September 1, 1937- Streetcar service from Winnipeg to Selkirk, MB ends and is replaced by bus service. This 1937 Twin Coach was one of the buses that replaced it.

Manitoba Free Press June 17, 1933

September 1, 1933
– Peter Piniak, 25, is hanged at Headingley Gaol for the murder of Martha and Eddie Squarok near Winnipeg Beach.

Piniak was not well liked in the community. Police received numerous complaints from neighbours and townspeople, especially women, claiming harassment. His life had recently taken a turn for the worse when his infant child died, his wife left him and he had to move in with his mother. 

The Squaroks, who lived on a neighbouring farm, were of the opinion that Piniak was directly responsible for the death of his son by 'allowing him to freeze to death' and not afraid to tell anyone who would listen.

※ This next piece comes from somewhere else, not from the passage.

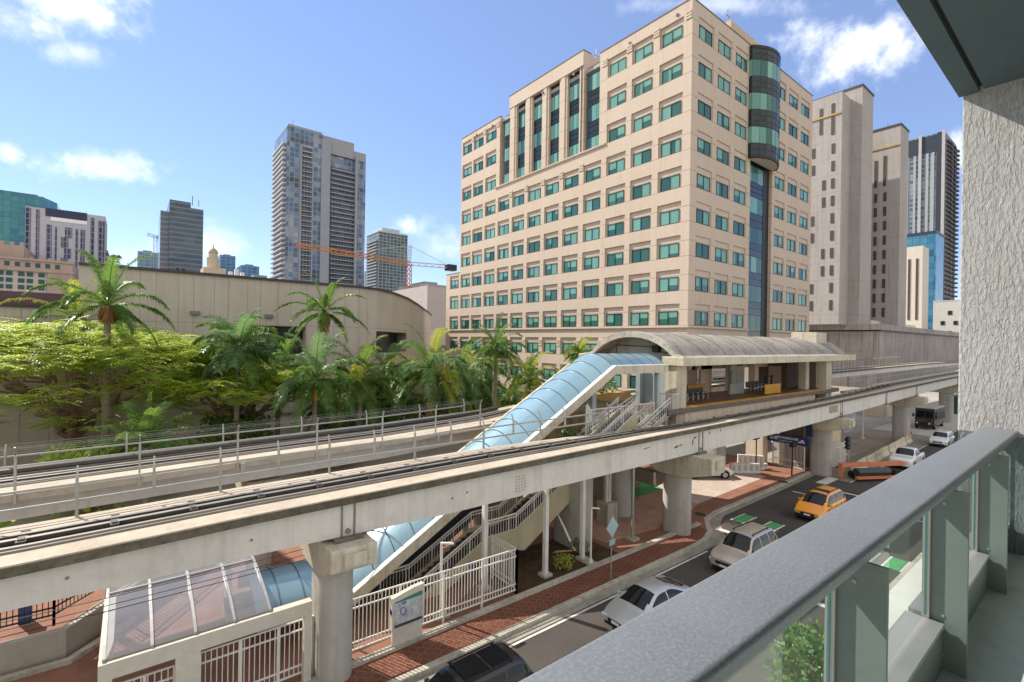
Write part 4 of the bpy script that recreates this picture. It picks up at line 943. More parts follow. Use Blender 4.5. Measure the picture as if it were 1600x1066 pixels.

This angered Piniak who eventually went to the Squarok house, beat Martha with a piece of wood so badly that the judge referred to it as 'a diabolical butchery', then drowned her five year-old son Eddie by tossing him down the well.

At Piniak's trial even his mother
testified that he was "lazy" and "no-good." He was found guilty and sentenced to death. One newspaper report said that as the sentence was read, Piniak calmly chewed his gum then cracked a small smile when told "May the Lord have mercy on your soul."

On the morning of his hanging Piniak played solitaire until moments before being led to the gallows. While on the trap he inquired about the length of drop that the hangman 'Edwards' was allowing. He received no response. When the black hood was being fitted over his head he protested and his last words were "I don't want ....."

The family wanted to bury Piniak at the family grave site but the community wanted nothing to do with that. Instead, he is buried at Headingley Jail cemetery.

August 28, 1967 Winnipeg Free Press

September 1 - 3, 1967 - The town of Morden hosts the first Corn and Apple Festival as a centennial project. Events included a farmers' market, street dance, costume contest, threshermen's contest and bicycle races. The Dugald Costume museum also held a fashion show in the school gym.